§ **Stated goal**: Output every line exactly as written. Leave out pictures.
........
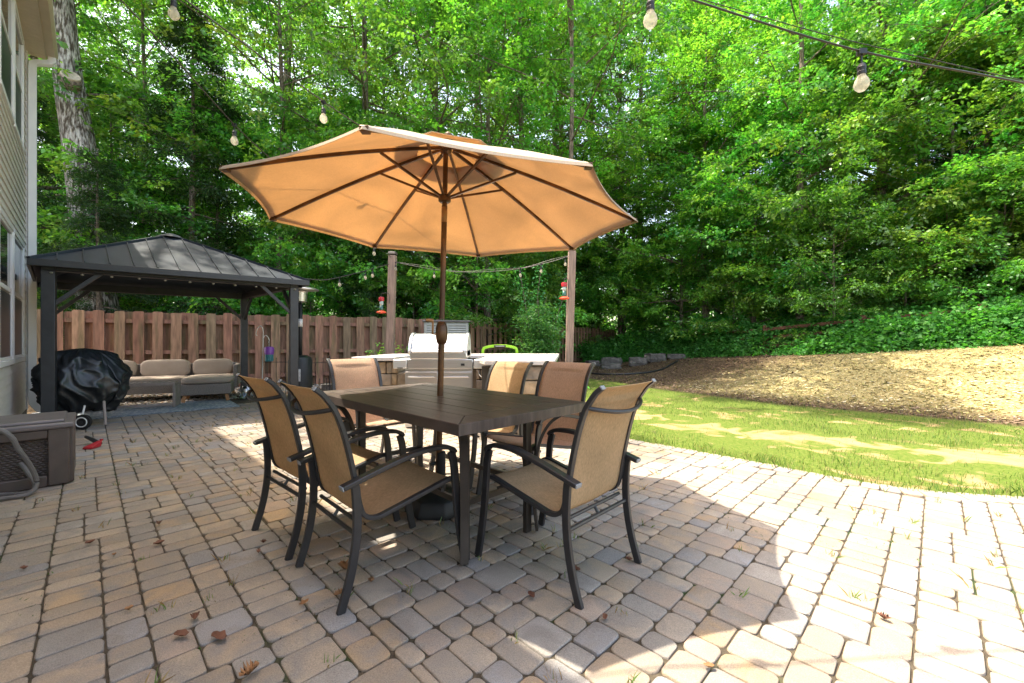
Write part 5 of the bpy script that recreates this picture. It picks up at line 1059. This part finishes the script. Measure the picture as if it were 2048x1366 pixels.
# ---------------------------------------------------------------- dry leaves on the patio
def dry(x,y,s,rz,m,kind):
    if kind==0:   # lobed oak leaf
        ol=[]; 
        for i in range(13):
            t=i/12; w_=.34*math.sin(PI*min(1,t*1.02))**.6*(1 if i%2 else .42)+.02; ol.append((t-.5,w_))
        o_=ol+[(a,-b) for a,b in ol[::-1][1:-1]]
    else:
        o_=[(math.cos(a)*.5,math.sin(a)*.26*(1+.15*math.sin(5*a))) for a in np.linspace(0,2*PI,13)[:-1]]
    c0=len(o_); r=random.Random(int(x*1000)); cu=r.uniform(.7,2.2); vs=[(a*s,b*s,(.012+cu*s*(b*b*1.6+.25*a*a)+r.uniform(0,.10)*s)) for a,b in o_]+[(0,0,.006)]
    mb=MB(); mb.add(vs,[(i,(i+1)%c0,c0) for i in range(c0)]); o=mb.build('fallen_leaf',m,None,solid=.0012,smooth=True); o.location=(x,y,.001); o.rotation_euler=(0,0,rz); return o
def gp(px,py): z=977.5/(py-682); return (px-1024)/850*z,z
LV=[(318,1050,.07,'curled brown leaf lying alone on the left pavers'),(180,1088,.075,'dark curled leaf left of the others, beyond a red one'),(318,1090,.085,'reddish curled leaf behind the empty pavers at left'),(228,1112,.04,'small pale tan leaf on a grey paver at left'),(48,1140,.06,'brown leaf near the left picture edge'),(258,1222,.05,'pale leaf low on the left pavers'),(390,1240,.075,'brown leaf above the purple-brown curled one'),(363,1275,.10,'big purple-brown curled leaf at lower left'),(438,1280,.12,'large flat brown leaf at lower left'),(498,1352,.11,'tan curled leaf at the bottom edge'),(608,1210,.07,'dark curled leaf on a tan paver near the front chair'),(690,1140,.16,'large orange oak leaf beside the front chair leg'),(742,1165,.06,'narrow orange leaf right of the big oak leaf'),(680,1190,.09,'pale brown leaf under the big oak leaf'),(517,1107,.06,'red leaf beside the left chair leg'),(527,1087,.055,'dark leaf just beyond the red one by the chair leg'),(1152,1142,.08,'red-brown leaf near the right chair leg'),(1063,1195,.085,'dark wine-red curled leaf in the umbrella shade'),(1258,1122,.06,'brown leaf touching the rear leg of the right chair'),(1210,1240,.06,'brown leaf in the shade above the sunlit pavers'),(1418,1338,.06,'orange leaf on the sunlit pavers at the bottom'),(1768,1240,.07,'brown leaf on bright pavers at lower right'),(875,1025,.06,'leaf beside the umbrella base'),(895,925,.0,'')]
for i,(px,py,s,lab) in enumerate(LV):
    if not s: continue
    x,y=gp(px,py); o=dry(x,y,s*.62,rnd.uniform(0,6.28),M['dryleaf2'] if ('tan' in lab or 'orange' in lab or 'pale' in lab) else M['dryleaf'],0 if ('oak' in lab or i%3==0) else 1); tag(o,lab,'leaf','dry leaves fallen on the patio')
........
§ **Correct response**:
Write part 5 of the bpy script that recreates this picture. It picks up at line 1059. This part finishes the script. Measure the picture as if it were 2048x1366 pixels.
# ---------------------------------------------------------------- dry leaves on the patio
def dry(x,y,s,rz,m,kind):
    if kind==0:   # lobed oak leaf
        ol=[]; 
        for i in range(13):
            t=i/12; w_=.34*math.sin(PI*min(1,t*1.02))**.6*(1 if i%2 else .42)+.02; ol.append((t-.5,w_))
        o_=ol+[(a,-b) for a,b in ol[::-1][1:-1]]
    else:
        o_=[(math.cos(a)*.5,math.sin(a)*.26*(1+.15*math.sin(5*a))) for a in np.linspace(0,2*PI,13)[:-1]]
    c0=len(o_); r=random.Random(int(x*1000)); cu=r.uniform(.7,2.2); vs=[(a*s,b*s,(.012+cu*s*(b*b*1.6+.25*a*a)+r.uniform(0,.10)*s)) for a,b in o_]+[(0,0,.006)]
    mb=MB(); mb.add(vs,[(i,(i+1)%c0,c0) for i in range(c0)]); o=mb.build('fallen_leaf',m,None,solid=.0012,smooth=True); o.location=(x,y,.001); o.rotation_euler=(0,0,rz); return o
def gp(px,py): z=977.5/(py-682); return (px-1024)/850*z,z
LV=[(318,1050,.07,'curled brown leaf lying alone on the left pavers'),(180,1088,.075,'dark curled leaf left of the others, beyond a red one'),(318,1090,.085,'reddish curled leaf behind the empty pavers at left'),(228,1112,.04,'small pale tan leaf on a grey paver at left'),(48,1140,.06,'brown leaf near the left picture edge'),(258,1222,.05,'pale leaf low on the left pavers'),(390,1240,.075,'brown leaf above the purple-brown curled one'),(363,1275,.10,'big purple-brown curled leaf at lower left'),(438,1280,.12,'large flat brown leaf at lower left'),(498,1352,.11,'tan curled leaf at the bottom edge'),(608,1210,.07,'dark curled leaf on a tan paver near the front chair'),(690,1140,.16,'large orange oak leaf beside the front chair leg'),(742,1165,.06,'narrow orange leaf right of the big oak leaf'),(680,1190,.09,'pale brown leaf under the big oak leaf'),(517,1107,.06,'red leaf beside the left chair leg'),(527,1087,.055,'dark leaf just beyond the red one by the chair leg'),(1152,1142,.08,'red-brown leaf near the right chair leg'),(1063,1195,.085,'dark wine-red curled leaf in the umbrella shade'),(1258,1122,.06,'brown leaf touching the rear leg of the right chair'),(1210,1240,.06,'brown leaf in the shade above the sunlit pavers'),(1418,1338,.06,'orange leaf on the sunlit pavers at the bottom'),(1768,1240,.07,'brown leaf on bright pavers at lower right'),(875,1025,.06,'leaf beside the umbrella base'),(895,925,.0,'')]
for i,(px,py,s,lab) in enumerate(LV):
    if not s: continue
    x,y=gp(px,py); o=dry(x,y,s*.62,rnd.uniform(0,6.28),M['dryleaf2'] if ('tan' in lab or 'orange' in lab or 'pale' in lab) else M['dryleaf'],0 if ('oak' in lab or i%3==0) else 1); tag(o,lab,'leaf','dry leaves fallen on the patio')